The UK government has launched a consultation today to explore the expansion of Collective Defined Contribution (CDC) pension schemes, offering an innovative solution for securing retirement income for workers. This consultation aims to gather input from employers, industry professionals, and the general public regarding the potential benefits and implementation of expanding access to CDC schemes across more businesses.
Understanding Collective Defined Contribution (CDC) Pensions
Introduced in 2022, Collective Defined Contribution (CDC) pension schemes combine employee contributions into a pooled fund that is collectively managed, allowing for a more predictable income for retirees. Unlike traditional pension schemes, CDCs provide a shared risk model, which could lead to greater returns while ensuring more stability in pension income. The government now seeks to expand the reach of these schemes, allowing more workers to benefit from this model, especially in the face of rising economic uncertainty.
Global Inspiration: Canada’s Success with Pooled Pension Funds
The government’s interest in expanding CDC schemes is partly influenced by successful examples from Canada. There, pooled pension contributions are invested in a broad range of assets, such as infrastructure and private equity, contributing to higher returns. The UK government now aims to replicate this approach by allowing larger pools of funds to be invested for greater returns, benefitting UK workers and boosting the national economy.
Emma Reynolds, Minister for Pensions, Comments on the Expansion
Emma Reynolds, Minister for Pensions, emphasised the importance of this opportunity for UK workers:
“By modernising the pensions market, we aim to provide millions of workers with a more secure and predictable income in retirement. This consultation opens the door for innovative changes that will improve outcomes for workers across the country.”

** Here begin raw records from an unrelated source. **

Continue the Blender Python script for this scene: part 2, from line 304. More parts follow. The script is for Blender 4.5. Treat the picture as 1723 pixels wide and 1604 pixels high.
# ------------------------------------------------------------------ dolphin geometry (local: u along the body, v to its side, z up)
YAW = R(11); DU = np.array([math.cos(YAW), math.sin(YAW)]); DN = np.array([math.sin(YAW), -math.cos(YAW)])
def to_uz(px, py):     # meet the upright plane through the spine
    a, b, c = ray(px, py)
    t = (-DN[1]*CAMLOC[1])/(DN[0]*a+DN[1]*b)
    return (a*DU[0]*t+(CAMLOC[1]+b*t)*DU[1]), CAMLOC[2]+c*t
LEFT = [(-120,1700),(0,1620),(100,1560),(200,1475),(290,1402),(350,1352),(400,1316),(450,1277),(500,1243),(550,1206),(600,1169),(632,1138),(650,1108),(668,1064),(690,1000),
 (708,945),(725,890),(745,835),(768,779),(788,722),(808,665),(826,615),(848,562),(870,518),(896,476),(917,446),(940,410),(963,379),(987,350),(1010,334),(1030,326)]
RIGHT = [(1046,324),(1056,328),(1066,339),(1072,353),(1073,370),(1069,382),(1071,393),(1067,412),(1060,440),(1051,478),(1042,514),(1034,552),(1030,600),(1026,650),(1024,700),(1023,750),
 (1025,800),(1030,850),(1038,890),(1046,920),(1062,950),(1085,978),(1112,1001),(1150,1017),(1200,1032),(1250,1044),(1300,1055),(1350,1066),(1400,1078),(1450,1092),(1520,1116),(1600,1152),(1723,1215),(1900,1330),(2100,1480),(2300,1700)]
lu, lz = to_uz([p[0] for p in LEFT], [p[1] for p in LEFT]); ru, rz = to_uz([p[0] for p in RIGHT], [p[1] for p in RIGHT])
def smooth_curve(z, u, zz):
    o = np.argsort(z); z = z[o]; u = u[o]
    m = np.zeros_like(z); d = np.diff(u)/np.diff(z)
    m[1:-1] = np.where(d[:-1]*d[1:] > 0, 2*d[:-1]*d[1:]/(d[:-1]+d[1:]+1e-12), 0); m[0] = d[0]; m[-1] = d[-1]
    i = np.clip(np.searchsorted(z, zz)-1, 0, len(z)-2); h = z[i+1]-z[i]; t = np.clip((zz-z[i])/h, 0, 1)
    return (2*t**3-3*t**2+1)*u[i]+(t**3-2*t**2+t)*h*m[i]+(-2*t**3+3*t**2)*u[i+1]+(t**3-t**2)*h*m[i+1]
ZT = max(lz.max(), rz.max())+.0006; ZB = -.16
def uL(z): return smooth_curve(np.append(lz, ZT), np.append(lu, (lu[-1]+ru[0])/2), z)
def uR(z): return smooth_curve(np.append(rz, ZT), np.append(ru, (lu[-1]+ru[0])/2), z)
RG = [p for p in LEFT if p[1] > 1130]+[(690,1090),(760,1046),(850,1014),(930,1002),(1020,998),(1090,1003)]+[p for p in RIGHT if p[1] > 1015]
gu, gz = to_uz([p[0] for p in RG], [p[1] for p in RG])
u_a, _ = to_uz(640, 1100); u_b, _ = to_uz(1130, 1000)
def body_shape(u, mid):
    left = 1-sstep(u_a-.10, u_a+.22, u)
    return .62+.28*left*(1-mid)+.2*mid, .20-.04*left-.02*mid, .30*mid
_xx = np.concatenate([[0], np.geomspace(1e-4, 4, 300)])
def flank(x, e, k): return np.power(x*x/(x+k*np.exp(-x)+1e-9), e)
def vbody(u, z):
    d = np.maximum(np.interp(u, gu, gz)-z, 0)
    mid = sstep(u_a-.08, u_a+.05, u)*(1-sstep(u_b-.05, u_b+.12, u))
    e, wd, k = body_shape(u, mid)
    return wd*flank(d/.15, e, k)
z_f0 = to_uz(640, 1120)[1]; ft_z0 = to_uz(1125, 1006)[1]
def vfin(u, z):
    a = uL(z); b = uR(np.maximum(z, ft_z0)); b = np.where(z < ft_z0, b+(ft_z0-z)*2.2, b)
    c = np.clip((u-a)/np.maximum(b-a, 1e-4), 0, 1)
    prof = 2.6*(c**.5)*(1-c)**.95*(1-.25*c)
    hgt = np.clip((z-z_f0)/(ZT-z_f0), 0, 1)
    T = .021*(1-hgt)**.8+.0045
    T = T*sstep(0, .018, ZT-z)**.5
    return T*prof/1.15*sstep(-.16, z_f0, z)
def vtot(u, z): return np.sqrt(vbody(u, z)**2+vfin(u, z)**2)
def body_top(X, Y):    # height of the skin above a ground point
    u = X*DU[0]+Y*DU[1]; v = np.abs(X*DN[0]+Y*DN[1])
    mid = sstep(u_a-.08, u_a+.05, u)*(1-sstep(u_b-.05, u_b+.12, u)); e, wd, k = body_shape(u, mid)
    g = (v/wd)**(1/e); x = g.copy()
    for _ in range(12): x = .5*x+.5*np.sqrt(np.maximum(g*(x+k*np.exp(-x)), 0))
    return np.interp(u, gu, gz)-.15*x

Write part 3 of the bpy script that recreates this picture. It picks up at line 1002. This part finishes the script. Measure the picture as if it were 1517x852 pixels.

Expanding Access to CDC Pensions
At present, only single or connected employers can establish CDC schemes, with the Royal Mail being the first to launch a scheme under these conditions. The government is now proposing to extend access to unconnected multiple employers, significantly broadening the scope of CDC schemes. This expansion would allow a wider range of employees across different industries to take advantage of the security and benefits these pensions offer.
Consultation and Future Legislative Plans
The consultation, which runs until 19 November 2024, invites feedback on draft regulations that would enable multiple unconnected employers to join together to offer CDC pension schemes. The government anticipates that this shift will provide more financial stability for workers and enable greater pooling of funds for investment, which could stimulate economic growth and increase returns.
Industry Leaders Support CDC Expansion
Industry figures have expressed strong support for the proposed changes. John Ball, CEO of the Church of England Pensions Board, commented: We are pleased to see the publication of draft regulations that support the establishment of multi-employer CDC schemes.
Andy O’Regan, Client & Strategic Partnerships Director at TPT Retirement Solutions, stated:
“These new regulations will make CDC schemes viable for a broader range of employers, enabling more workers to benefit from the financial security they offer. The potential for higher returns and a stable income in retirement is significant.”
The Road Ahead for CDC Pensions
The government aims to introduce new legislation in 2025, subject to parliamentary approval, with the hope of establishing the expanded CDC pension model shortly thereafter. By pooling risks, these schemes are positioned to deliver more reliable returns, supporting the government’s broader economic growth ambitions while offering better retirement outcomes for UK workers.